SIP Portfolio Design

#1
Hi ,

I have just started investing in Birla MNC fund (G) @ 1000/ Month SIP for 5 years.

I want to invest 5000 per month as SIP in MFs.

Requesting all to suggest some good high return funds and help me setting my target portfolio to achieve 4-5 L after 5 years..

Risk Profile - Moderate.

Thanks in advance :)
 

jamit_05

Well-Known Member
#3
Hi ,

I have just started investing in Birla MNC fund (G) @ 1000/ Month SIP for 5 years.

I want to invest 5000 per month as SIP in MFs.

Requesting all to suggest some good high return funds and help me setting my target portfolio to achieve 4-5 L after 5 years..

Risk Profile - Moderate.

Thanks in advance :)
I have a suggestion. Something which is simpler, transparent, will give a lot more control in your hands and more scope for returns as the expenses are less.
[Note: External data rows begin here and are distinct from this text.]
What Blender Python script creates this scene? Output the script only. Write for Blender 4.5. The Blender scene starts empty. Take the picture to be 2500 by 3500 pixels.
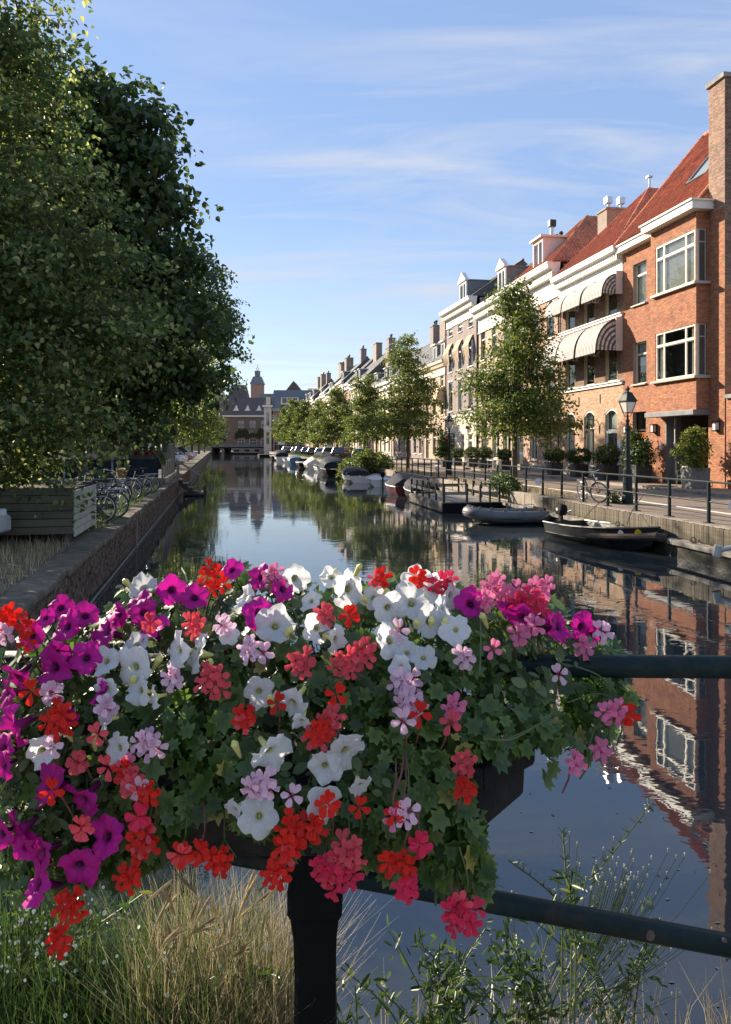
import bpy, math, random
import numpy as np
from mathutils import Vector, Matrix, Quaternion
R = math.radians
rnd = random.Random(7)
sc = bpy.context.scene
COL = sc.collection

# ------------------------------------------------------------------ camera, sky, sun, exposure
EYE = 2.8                      # eye height over the canal water (water is z = 0)
F, CX, HY = 2600.0, 1250.0, 1520.0
cam = bpy.data.cameras.new('camera')
cam.sensor_fit = 'VERTICAL'; cam.sensor_height = 36.0; cam.sensor_width = 36.0
cam.lens = F / 3500.0 * 36.0
cam.shift_y = (HY - 1750.0) / 3500.0
cam.clip_start = 0.05; cam.clip_end = 3000
camo = bpy.data.objects.new('camera', cam); COL.objects.link(camo)
camo.location = (0, 0, EYE); camo.rotation_euler = (R(90), 0, 0)
sc.camera = camo

SUN_AZ, SUN_EL = 48.0, 23.5    # degrees to the left of the view direction, and up
sd = Vector((-math.sin(R(SUN_AZ)) * math.cos(R(SUN_EL)), math.cos(R(SUN_AZ)) * math.cos(R(SUN_EL)), math.sin(R(SUN_EL))))
sun = bpy.data.lights.new('sun', 'SUN'); sun.energy = 3.5; sun.angle = R(0.5); sun.color = (1.0, 0.87, 0.70)
suno = bpy.data.objects.new('sun', sun); COL.objects.link(suno)
suno.rotation_euler = sd.to_track_quat('Z', 'Y').to_euler()

w = bpy.data.worlds.new('World'); sc.world = w; w.use_nodes = True
nt = w.node_tree; nt.nodes.clear(); N = nt.nodes.new; L = nt.links.new
wo = N('ShaderNodeOutputWorld'); bg = N('ShaderNodeBackground'); sky = N('ShaderNodeTexSky')
sky.sky_type = 'NISHITA'; sky.sun_disc = False
sky.sun_elevation = R(SUN_EL); sky.sun_rotation = R(-SUN_AZ)
sky.altitude = 0; sky.air_density = 1.0; sky.dust_density = 0.12; sky.ozone_density = 1.3
bg.inputs['Strength'].default_value = 0.125
tc = N('ShaderNodeTexCoord')
# thin cirrus: direction projected on a plane high above, streaked noise
sep = N('ShaderNodeSeparateXYZ'); L(tc.outputs['Generated'], sep.inputs[0])
zz = N('ShaderNodeMath'); zz.operation = 'ADD'; zz.inputs[1].default_value = 0.10; L(sep.outputs['Z'], zz.inputs[0])
zm = N('ShaderNodeMath'); zm.operation = 'MAXIMUM'; zm.inputs[1].default_value = 0.05; L(zz.outputs[0], zm.inputs[0])
dx = N('ShaderNodeMath'); dx.operation = 'DIVIDE'; L(sep.outputs['X'], dx.inputs[0]); L(zm.outputs[0], dx.inputs[1])
dy = N('ShaderNodeMath'); dy.operation = 'DIVIDE'; L(sep.outputs['Y'], dy.inputs[0]); L(zm.outputs[0], dy.inputs[1])
cmb = N('ShaderNodeCombineXYZ'); L(dx.outputs[0], cmb.inputs[0]); L(dy.outputs[0], cmb.inputs[1])
mp = N('ShaderNodeMapping'); mp.inputs['Rotation'].default_value = (0, 0, R(-14)); mp.inputs['Scale'].default_value = (0.8, 3.0, 1); mp.inputs['Location'].default_value = (5.2, 2.6, 0)
L(cmb.outputs[0], mp.inputs[0])
n1 = N('ShaderNodeTexNoise'); n1.inputs['Scale'].default_value = 1.1; n1.inputs['Detail'].default_value = 9; n1.inputs['Roughness'].default_value = 0.58; n1.inputs['Distortion'].default_value = 0.7
L(mp.outputs[0], n1.inputs['Vector'])
n2 = N('ShaderNodeTexNoise'); n2.inputs['Scale'].default_value = 0.42; n2.inputs['Detail'].default_value = 3
L(cmb.outputs[0], n2.inputs['Vector'])
r1 = N('ShaderNodeMapRange'); r1.inputs['From Min'].default_value = 0.45; r1.inputs['From Max'].default_value = 0.70; L(n1.outputs['Fac'], r1.inputs['Value'])
r2 = N('ShaderNodeMapRange'); r2.inputs['From Min'].default_value = 0.36; r2.inputs['From Max'].default_value = 0.56; L(n2.outputs['Fac'], r2.inputs['Value'])
mu = N('ShaderNodeMath'); mu.operation = 'MULTIPLY'; L(r1.outputs[0], mu.inputs[0]); L(r2.outputs[0], mu.inputs[1])
mu2 = N('ShaderNodeMath'); mu2.operation = 'MULTIPLY'; mu2.inputs[1].default_value = 0.85; L(mu.outputs[0], mu2.inputs[0])
mx = N('ShaderNodeMix'); mx.data_type = 'RGBA'; mx.inputs['B'].default_value = (1.85, 1.95, 2.2, 1)
# high thin haze evens the clear sky out: pale at the horizon, periwinkle overhead
rp = N('ShaderNodeValToRGB'); el = rp.color_ramp.elements
for i_, (p_, c_) in enumerate([(0.0, (1.65, 1.80, 1.88)), (0.10, (1.25, 1.53, 1.98)), (0.30, (0.76, 1.10, 1.85)), (1.0, (0.60, 0.93, 1.75))]):
    e_ = el[i_] if i_ < 2 else el.new(p_); e_.position = p_; e_.color = (*[q / 3 for q in c_], 1)
L(sep.outputs['Z'], rp.inputs[0])
sc3 = N('ShaderNodeVectorMath'); sc3.operation = 'SCALE'; sc3.inputs['Scale'].default_value = 3.0; L(rp.outputs[0], sc3.inputs[0])
hz = N('ShaderNodeMix'); hz.data_type = 'RGBA'; hz.inputs['Factor'].default_value = 0.84; L(sky.outputs[0], hz.inputs['A']); L(sc3.outputs[0], hz.inputs['B'])
L(mu2.outputs[0], mx.inputs['Factor']); L(hz.outputs['Result'], mx.inputs['A'])
L(mx.outputs['Result'], bg.inputs['Color']); L(bg.outputs[0], wo.inputs['Surface'])

sc.view_settings.view_transform = 'Standard'; sc.view_settings.look = 'None'
sc.view_settings.exposure = 1.65; sc.view_settings.gamma = 1.0; sc.view_settings.use_curve_mapping = False
sc.cycles.max_bounces = 8; sc.cycles.transparent_max_bounces = 12; sc.cycles.glossy_bounces = 4; sc.cycles.diffuse_bounces = 3
sc.cycles.use_denoising = True; sc.cycles.caustics_reflective = False; sc.cycles.caustics_refractive = False

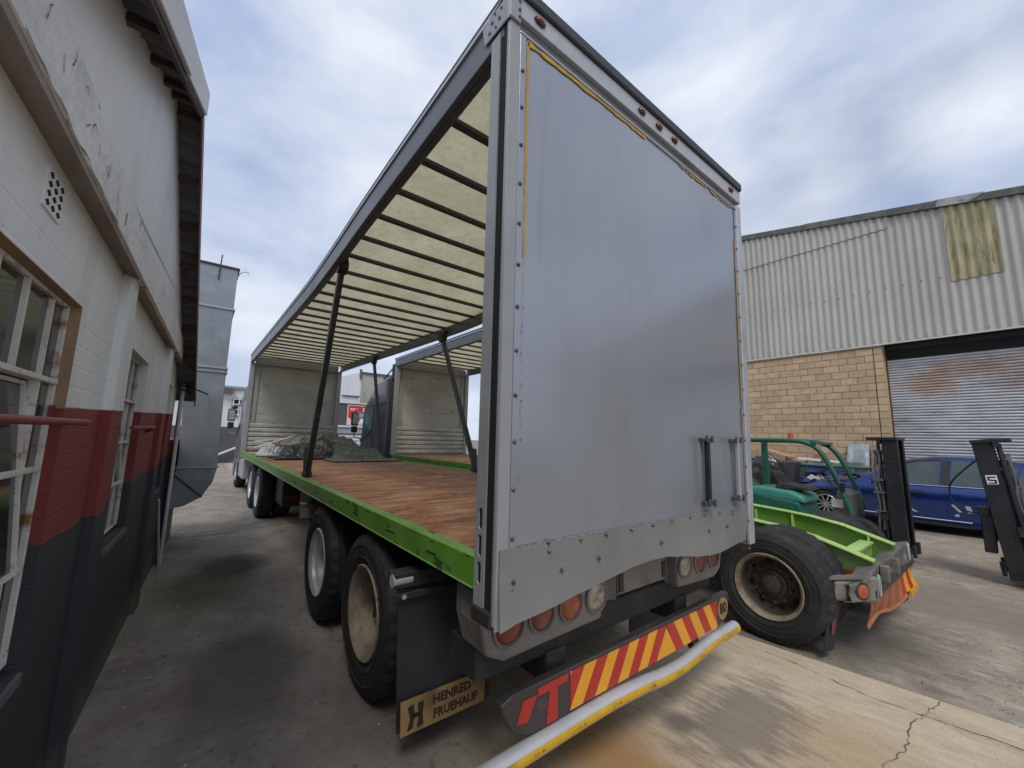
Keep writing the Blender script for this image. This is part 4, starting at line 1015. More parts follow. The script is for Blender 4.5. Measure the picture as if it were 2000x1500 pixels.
mb = MB(); mb.box(.0055, .05, 1.03, .09, .141, 3.76); build(mb, 'post_core', M['inside'], lp)
mb = MB(); mb.box(-.003, .028, .975, .003, .036, 3.74); build(mb, 'post_seam', M['inside'], lp)
mb = MB(); mb.box(.004, .0015, 1.0, .012, .048, 3.75); mb.box(-.002, .0015, .98, .010, .022, 3.75); build(mb, 'post_edge', M['post'], lp, bevel=.003)
mb = MB(); mb.box(-.01, .02, .965, .11, .16, 1.028); build(mb, 'post_shoe', M['chassis'], lp, bevel=.006)
mb = MB(); mb.box(.0, -.0035, .965, .062, .0013, 3.75); build(mb, 'corner_angle', M['post'], tr, bevel=.0015)
mb = MB(); mb.box(.0625, -.0055, 1.22, .101, .0013, 3.72); build(mb, 'rivet_strip', M['silver'], tr, bevel=.0015)
# right post
mb = MB()
mb.hexa([(xr(.97) - .085, -.012, .972), (xr(.97), -.012, .972), (xr(.97), .12, .972), (xr(.97) - .085, .12, .972), (xr(3.76) - .085, -.012, 3.76), (xr(3.76), -.012, 3.76), (xr(3.76), .12, 3.76), (xr(3.76) - .085, .12, 3.76)])
build(mb, 'rear_post', M['alu'], tr, bevel=.006)
mb = MB(); mb.hexa([(xr(1.0) - .115, -.006, 1.0), (xr(1.0) - .088, -.006, 1.0), (xr(1.0) - .088, .0, 1.0), (xr(1.0) - .115, .0, 1.0), (xr(3.7) - .115, -.006, 3.7), (xr(3.7) - .088, -.006, 3.7), (xr(3.7) - .088, .0, 3.7), (xr(3.7) - .115, .0, 3.7)])
build(mb, 'rivet_strip', M['silver'], tr)
# big rear sheet, gently buckled
mb = MB()
def rp_(u, v):
    z = 1.262 + v * (3.715 - 1.262); x = .1015 + u * (xr(z) - .1165 - .1015)
    return (x, .002 + .0022 * math.sin(5.3 * u + 2.1 * v) * math.sin(math.pi * u) * math.sin(math.pi * v) - .0018 * math.sin(8 * v + 1.5 * u) * math.sin(math.pi * u), z)
mb.grid(rp_, 40, 40)
build(mb, 'rear_sheet', M['silver'], tr, smooth=80)
mb = MB(); mb.box(.06, .012, 1.1, 2.40, .05, 3.74); build(mb, 'rear_backing', M['whiteply'], tr)
# skirt with its wavy lower edge
low = [(.013, .965), (.10, .985), (.2, .992), (.32, 1.0), (.45, 1.014), (.6, 1.02), (.75, 1.034), (.92, 1.052), (1.07, 1.063), (1.22, 1.063), (1.38, 1.044), (1.55, 1.018), (1.72, 1.0), (1.88, .992), (2.05, .997), (2.2, 1.004), (2.355, 1.008)]
P = low + [(2.355, 1.270), (.064, 1.268), (.064, 1.2), (.013, 1.2)]
mb = MB(); mb.prism(low + [(2.355, 1.27)], lambda u, v, d: (u, d, v), 0, 0) if False else None
vs = []; fs = []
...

But it is a path less taken.

***SIP in Nifty ETFs***

Most MFs do not manage to beat the Index even on gross measures. After deducting all expenses involved, NOT ONE single MF beats the Index.

So, if one invests in the leading and most liquid index directly does he not get an edge?

It is a less trodden path hence better.

******************

PS: I could talk about investment strategies, but that is secondary.
 

adg123

Active Member
#4
I have a suggestion. Something which is simpler, transparent, will give a lot more control in your hands and more scope for returns as the expenses are less. But it is a path less taken.

***SIP in Nifty ETFs***

Most MFs do not manage to beat the Index even on gross measures. After deducting all expenses involved, NOT ONE single MF beats the Index.

So, if one invests in the leading and most liquid index directly does he not get an edge?

It is a less trodden path hence better.

******************

PS: I could talk about investment strategies, but that is secondary.
Do you mean NIFTYBEES-EQ ?
 

adg123

Active Member
#6
Yes I see, but I think liquidity is the prime problem in NiftyBees. Today it is in Zero open interest and volume only 6955 @Rs.637.11 (Also BID-Ask spread>Rs.1)

can you please elaborate which one is best?
 
#8
Good decision @jamesisback. nifty.trader.game has made a very good suggestion of debt fund. If you are satisfied with Birla's customer service and host of plans then I would suggest you with Birla Sun Life dynamic bond fund. It is a debt and money market fund which allows free withdrawal of your investments and the redeemed amount will be credited to your bank a/c within one working day. It has high liquidity and low risk.
Thanks ! But the absolute return of this fund is - 3% for the last year.. and is 1 star rated by money control ?
 
#9
I have a suggestion. Something which is simpler, transparent, will give a lot more control in your hands and more scope for returns as the expenses are less. But it is a path less taken.

***SIP in Nifty ETFs***

Most MFs do not manage to beat the Index even on gross measures. After deducting all expenses involved, NOT ONE single MF beats the Index.

So, if one invests in the leading and most liquid index directly does he not get an edge?

It is a less trodden path hence better.

******************

PS: I could talk about investment strategies, but that is secondary.
I agree to this point. I have been investing in MF since 2006 in several schemes. 9-out-10 schemes have given annualised return of less than 10% and half of them at 2%-4%. Bank FD/RD would have given higher returns.
 

jamit_05

Well-Known Member
#10
There is one popular value investing method designed by Joel Greenblatt.

The method says:
1. Pick the index you want to invest in and Buy and hold the 10 stocks with lowest PE.
2. You may sell the stock, if its PE increases and is not in bottom 10 anymore or the stock is out of the index.

Its strengths:

1) Its Nice and simple (most important)
2) Enormous stability.
3) You always end-up buying cheap, which is half the battle won.

I applaud this method, for one more very powerful reason:

When you buy the stock that cheap its dividend yield ratio is high. Hence, dividends itself give returns comparable with returns from MFs.